Let’s create another plot where we show the different line types with the following thicknesses:

  1. zone 1 = 6
  2. zone 2 = 1
  3. zone 3 = 3
  4. zone 4 = 2
  5. zone 5 = 1

Answers

First we need to look at the levels of our factor to see what order the road types are in:

levels(erie_zones$MGMTUNIT)
[1] "MU1" "MU2" "MU3" "MU4" "MU5"

We then can create our line_width vector setting each of the levels to the desired thickness.

line_width <- c(6, 1, 3, 2, 1)

Now we can create our plot.

ggplot() +
  geom_sf(data = erie_zones, aes(size = MGMTUNIT)) +
  scale_size_manual(values = line_width) +
  ggtitle("Walleye Management Units", subtitle = "line width varies by zone manually") +  
  coord_sf()

plot of chunk harv-path-line-types

Data Tip

You can modify the default R color palette using the palette method. For example palette(rainbow(6)) or palette(terrain.colors(6)). You can reset the palette colors using palette("default")!

Challenge: Plot Lines by Attribute

  1. Create a map of Lake Erie bathymetry contours using the data located in your downloaded data folder: erie_contours.shp. Apply a color to contour using its depth_m value.
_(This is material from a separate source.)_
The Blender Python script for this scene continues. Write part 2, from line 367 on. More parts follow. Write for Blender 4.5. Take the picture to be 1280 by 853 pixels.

Add a legend.

Answers

First we read in the data:

erie_contours <- st_read("data/erie_contours.shp") 
Reading layer `erie_contours' from data source `/home/jose/Documents/Science/Workshops/2020-02_glatos/glatos-spatial_workshop_materials/_episodes_rmd/data/erie_contours.shp' using driver `ESRI Shapefile'
Simple feature collection with 8764 features and 3 fields
geometry type:  LINESTRING
dimension:      XY
bbox:           xmin: -83.57167 ymin: 41.36359 xmax: -78.7695 ymax: 42.9103
epsg (SRID):    4326
proj4string:    +proj=longlat +datum=WGS84 +no_defs

Now we can create our plot:

ggplot() +
  geom_sf(data = erie_contours, aes(color = depth_m), size = 1) +
  ggtitle("Lake Erie Bathymetry") + 
  coord_sf()

plot of chunk colored-state-boundaries

Key Points

  • Spatial objects in sf are similar to standard data frames and can be manipulated using the same functions.

  • Almost any feature of a plot can be customized using the various functions and options in the ggplot2 package.